Despite the large distributions planned by Mt. Gox and the substantial holdings of the U.S. government, the likelihood of immediate sell-offs by creditors remains low. A report by Glassnode on July 29 indicated that most Mt. Gox creditors opted to receive their payouts in Bitcoin rather than fiat currency, suggesting that they intend to hold onto their assets rather than sell them immediately.

This decision by creditors to hold rather than sell their Bitcoin could mitigate some of the potential downward pressure on prices. Additionally, the lack of a significant increase in spot cumulative volume delta (CVD) on centralized exchanges like Kraken following Mt. Gox’s distribution further supports the view that large-scale sell-offs are unlikely.

Bitcoin Price Struggles

Bitcoin’s price has been struggling to stay above the $60,000 mark, following a 10.7% drop in August. The cryptocurrency has failed to regain momentum, and as of now, remains below the key psychological level of $60,000.

For Bitcoin to end August on a positive note, it would need to surpass $64,300, a level that seems increasingly difficult to achieve. Analysts at Bitfinex have warned that the lack of liquidity during the summer months could extend into September, making it challenging for Bitcoin to overcome the $63,900 resistance level. Historically, Bitcoin has posted an average return of -4.78% in September since 2013, adding to the concerns about its near-term performance.

The cryptocurrency market faces a challenging September, with the potential release of $14.8 billion worth of Bitcoin looming over the market.

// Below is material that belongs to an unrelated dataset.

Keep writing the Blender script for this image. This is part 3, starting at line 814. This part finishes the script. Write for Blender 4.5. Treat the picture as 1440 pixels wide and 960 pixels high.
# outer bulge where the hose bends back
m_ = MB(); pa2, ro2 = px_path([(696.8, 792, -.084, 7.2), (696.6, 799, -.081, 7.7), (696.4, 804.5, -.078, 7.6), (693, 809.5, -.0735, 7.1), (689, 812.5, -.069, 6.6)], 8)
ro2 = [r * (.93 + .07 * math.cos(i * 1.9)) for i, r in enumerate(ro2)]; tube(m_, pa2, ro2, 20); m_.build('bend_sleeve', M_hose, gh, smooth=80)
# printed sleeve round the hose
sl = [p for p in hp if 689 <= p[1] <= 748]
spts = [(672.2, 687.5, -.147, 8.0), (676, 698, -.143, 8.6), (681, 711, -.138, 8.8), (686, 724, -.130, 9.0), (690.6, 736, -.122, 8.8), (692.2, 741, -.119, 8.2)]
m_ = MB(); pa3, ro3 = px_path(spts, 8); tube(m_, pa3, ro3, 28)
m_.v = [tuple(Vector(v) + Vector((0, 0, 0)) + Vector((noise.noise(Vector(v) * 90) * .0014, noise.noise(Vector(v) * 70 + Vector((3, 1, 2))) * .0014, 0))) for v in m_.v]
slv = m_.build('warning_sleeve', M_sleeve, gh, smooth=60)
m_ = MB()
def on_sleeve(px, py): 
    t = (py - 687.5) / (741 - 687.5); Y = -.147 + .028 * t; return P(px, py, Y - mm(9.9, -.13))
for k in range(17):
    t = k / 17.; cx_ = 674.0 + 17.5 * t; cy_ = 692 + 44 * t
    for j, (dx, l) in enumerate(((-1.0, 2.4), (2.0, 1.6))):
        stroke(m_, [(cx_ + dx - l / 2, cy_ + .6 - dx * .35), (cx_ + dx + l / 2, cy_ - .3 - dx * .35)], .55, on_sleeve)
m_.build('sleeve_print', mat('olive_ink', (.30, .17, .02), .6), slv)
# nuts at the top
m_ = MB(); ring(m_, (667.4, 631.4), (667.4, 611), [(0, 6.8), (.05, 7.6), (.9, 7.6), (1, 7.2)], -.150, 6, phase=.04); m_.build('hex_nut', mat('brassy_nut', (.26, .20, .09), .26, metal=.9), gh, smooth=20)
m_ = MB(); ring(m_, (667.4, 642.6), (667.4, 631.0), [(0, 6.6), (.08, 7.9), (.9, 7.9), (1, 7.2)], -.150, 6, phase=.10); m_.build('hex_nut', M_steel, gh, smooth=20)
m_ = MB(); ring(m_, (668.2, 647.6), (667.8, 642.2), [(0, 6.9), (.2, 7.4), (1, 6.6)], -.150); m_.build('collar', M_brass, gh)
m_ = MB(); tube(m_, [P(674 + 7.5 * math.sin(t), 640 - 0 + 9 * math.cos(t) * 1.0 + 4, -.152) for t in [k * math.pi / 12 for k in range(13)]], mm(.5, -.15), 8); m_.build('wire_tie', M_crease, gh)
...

While large-scale sell-offs by Mt. Gox creditors and the U.S. government remain unlikely, the mere possibility has created uncertainty among investors. As Bitcoin continues to struggle below the $60,000 mark, the market will be closely watching how these developments unfold. The outcome could set the tone for the remainder of the year, particularly if Bitcoin fails to break through key resistance levels in the coming weeks.